La raison peine à suivre le tortueux cheminement qui en vint à donner à l’assemblage de ces deux mots ce sens parfaitement idiot.
Quel qualificatif s’oppose-t-il, en effet, à celui de « naturel » ? Personne n’hésitera à répondre : « artificiel ». Et tous auront donc raison car l’évidence fait loi et consensus.
Ainsi, pour donner naissance à un enfant naturel (c’est-à-dire « propre à la nature » ou « issu de la nature »), il est impératif de l’avoir conçu soit dans le cadre d’une relation adultérine, soit, et plus largement, dans celui d’une relation extraconjugale. Ce qui implique qu’un enfant né à l’issu d’un coït matrimonial (étrangement dit « légitime », comme si l’amour dit « libre » était « illégitime » !) serait artificiel.
Si l’on élargit le champ des implications sémantiques, on en est inévitablement conduit à supposer que la « nature » est illégitime, tandis que la légitimité serait du côté de l’artifice.
Diable ! (Et remarquons cette autre surprenante habitude qui consiste à user de cette interjection pour désigner ce qui surprend, comme si Méphisto ou Lucifer était seul capable d’étonner, tandis que le Bon Dieu et le Petit Jésus nous laisseraient sur notre faim de surprise, autant dire dans l’ennui mortel), diable, donc, c’est alors l’axe de notre légitimité sociale, morale, mentale même, qui basculerait. La nature est donc fautive et seul l’artifice sait la corriger ou la légitimer.
Le comble, c’est que cette conclusion totalement idiote assume une part non négligeable de vérité. Car enfin la nature, qui inclut celle de l’animal et donc notamment de l’Homo Sapiens-Sapiens, ignore la morale : elle ne connaît que les lois difficilement répressibles que lui ont originellement édictées la Chimie et la Physique, ces deux complices parfaitement immoraux, athées, intransigeants et laxistes à la fois.
L’enfant naturel est par conséquent celui qui naquit d’un coït extra-matrimonial, mais selon les lois spécifiques et intransgressibles de la nature. Il est né d’une relation naturelle, au mépris de toute contrainte socio-confessionnelle et, pour finir (par voie de logique induction) bourgeoise.

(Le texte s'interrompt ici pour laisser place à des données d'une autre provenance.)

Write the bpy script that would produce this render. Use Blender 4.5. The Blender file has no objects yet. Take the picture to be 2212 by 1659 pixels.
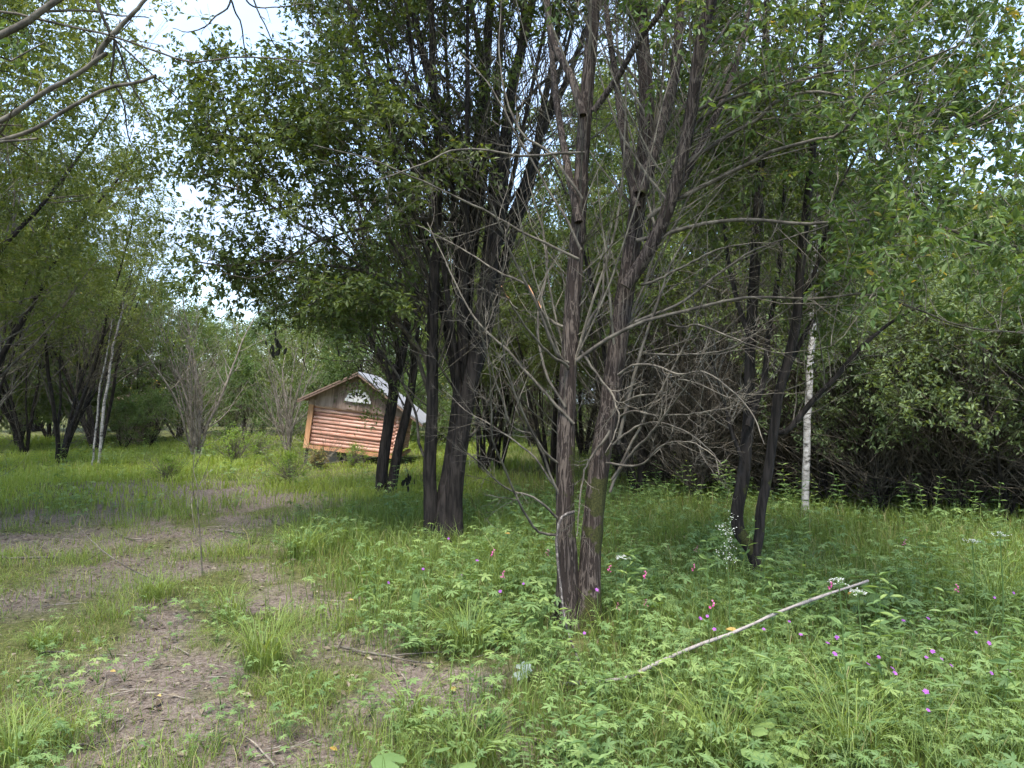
import bpy, math, random
import numpy as np
from mathutils import kdtree, Matrix, Vector

# ------------------------------------------------------------------ camera, sky, sun, exposure
S = bpy.context.scene
C = S.collection
R = math.radians
CAM_Z = 1.6
VW, VH, VF, HORIZON = 2212.0, 1659.0, 1609.0, 870.0      # picture frame used for measuring
PITCH = math.atan((HORIZON - VH / 2) / VF)

cam_d = bpy.data.cameras.new('camera')
cam_d.sensor_width = 36.0
cam_d.lens = 36.0 * VF / VW
cam_d.clip_end = 2000.0
cam = bpy.data.objects.new('camera', cam_d)
C.objects.link(cam)
cam.location = (0, 0, CAM_Z)
cam.rotation_euler = (R(90) + PITCH, 0, 0)
S.camera = cam

SUN_EL, SUN_AZ = R(67), R(188)         # azimuth measured from +Y towards +X
world = bpy.data.worlds.new('World')
S.world = world
world.use_nodes = True
wn, wl = world.node_tree.nodes, world.node_tree.links
wn.clear()
w_out = wn.new('ShaderNodeOutputWorld')
w_bg = wn.new('ShaderNodeBackground')
w_sky = wn.new('ShaderNodeTexSky')
w_sky.sky_type = 'NISHITA'
w_sky.sun_disc = False
w_sky.sun_elevation = SUN_EL
w_sky.sun_rotation = SUN_AZ
w_sky.air_density = 1.2
w_sky.dust_density = 1.0
w_sky.ozone_density = 2.0
w_tc = wn.new('ShaderNodeTexCoord')
w_map = wn.new('ShaderNodeMapping')
w_map.inputs['Scale'].default_value = (1.0, 1.0, 2.4)
w_map.inputs['Location'].default_value = (0.35, 0.1, 0.2)
w_noise = wn.new('ShaderNodeTexNoise')
w_noise.inputs['Scale'].default_value = 2.2
w_noise.inputs['Detail'].default_value = 6.0
w_noise.inputs['Roughness'].default_value = 0.55
w_ramp = wn.new('ShaderNodeValToRGB')
w_ramp.color_ramp.elements[0].position = 0.36
w_ramp.color_ramp.elements[1].position = 0.62
w_mix = wn.new('ShaderNodeMixRGB')
w_mix.inputs['Color2'].default_value = (1.75, 2.25, 3.1, 1)
wl.new(w_tc.outputs['Generated'], w_map.inputs['Vector'])
wl.new(w_map.outputs['Vector'], w_noise.inputs['Vector'])
wl.new(w_noise.outputs['Fac'], w_ramp.inputs['Fac'])
wl.new(w_ramp.outputs['Color'], w_mix.inputs['Fac'])
wl.new(w_sky.outputs['Color'], w_mix.inputs['Color1'])
wl.new(w_mix.outputs['Color'], w_bg.inputs['Color'])
w_bg.inputs['Strength'].default_value = 0.15
wl.new(w_bg.outputs['Background'], w_out.inputs['Surface'])

sun_d = bpy.data.lights.new('sun', 'SUN')
sun_d.energy = 2.4
sun_d.angle = R(26)
sun_d.color = (1.0, 0.95, 0.86)
sun = bpy.data.objects.new('sun', sun_d)
C.objects.link(sun)
sdir = Vector((math.sin(SUN_AZ) * math.cos(SUN_EL), math.cos(SUN_AZ) * math.cos(SUN_EL), math.sin(SUN_EL)))
sun.rotation_euler = sdir.to_track_quat('Z', 'Y').to_euler()

S.view_settings.view_transform = 'Standard'
S.view_settings.look = 'None'
S.view_settings.gamma = 1.0
S.view_settings.use_curve_mapping = False
S.view_settings.exposure = 2.0
S.render.engine = 'CYCLES'
cy = S.cycles
cy.use_denoising = True
cy.denoiser = 'OPENIMAGEDENOISE'
cy.max_bounces = 4
cy.diffuse_bounces = 3
cy.glossy_bounces = 1
cy.transmission_bounces = 3
cy.transparent_max_bounces = 4
cy.sample_clamp_indirect = 6.0
cy.use_adaptive_sampling = True
cy.adaptive_threshold = 0.04
cy.debug_use_spatial_splits = True

# ------------------------------------------------------------------ helpers
rng = np.random.default_rng(11)
random.seed(5)


def norm(v):
    return v / np.maximum(np.linalg.norm(v, axis=-1, keepdims=True), 1e-9)


def P(x, y, d):
    """world point seen at picture position (x, y) at distance d along +Y"""
    a = (np.asarray(x, float) - VW / 2) / VF
    b = (VH / 2 - np.asarray(y, float)) / VF
    fy = math.cos(PITCH) - b * math.sin(PITCH)
    fz = math.sin(PITCH) + b * math.cos(PITCH)
    s = d / fy
    return np.stack([a * s, d + 0 * s, CAM_Z + fz * s], -1)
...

Ainsi l’enfant « légitime » est-il plus exactement un enfant issu d’une contrainte librement consentie.
Qu’en dirait l’ « esprit des lumières », ce grand consommateur de lois naturelles et cet impeccable ennemi de l’hypocrisie sociale (dont la religion a toujours servi de maître étalon, qu’on déposerait sans hésiter au pavillon de Sèvres si elle était en platine iridié) ?
Il n’en dirait rien, l’ « esprit des Lumières » car cela fait environ trois cents ans qu’il est revenu de ses illusions. Mais comment s’en étonner quand on appelle « démocratie » ce qui résulte du mixage redondant, et assez minable, entre marchandage, compromis et démagogie ?
Car la démocratie ne saurait exister sans, en préalable, l’accession de tous à la clairvoyance, à la connaissance, à la liberté de pensée, d’expression et de choix. Si soixante-cinq millions de « citoyens français » étaient aptes à exercer le soixante cinq millionième du pouvoir (non sur autrui mais sur lui-même), alors, tous les enfants seraient naturels. Ce qui impliquerait trop de changements de perspective pour qu’on puisse oser en rêver.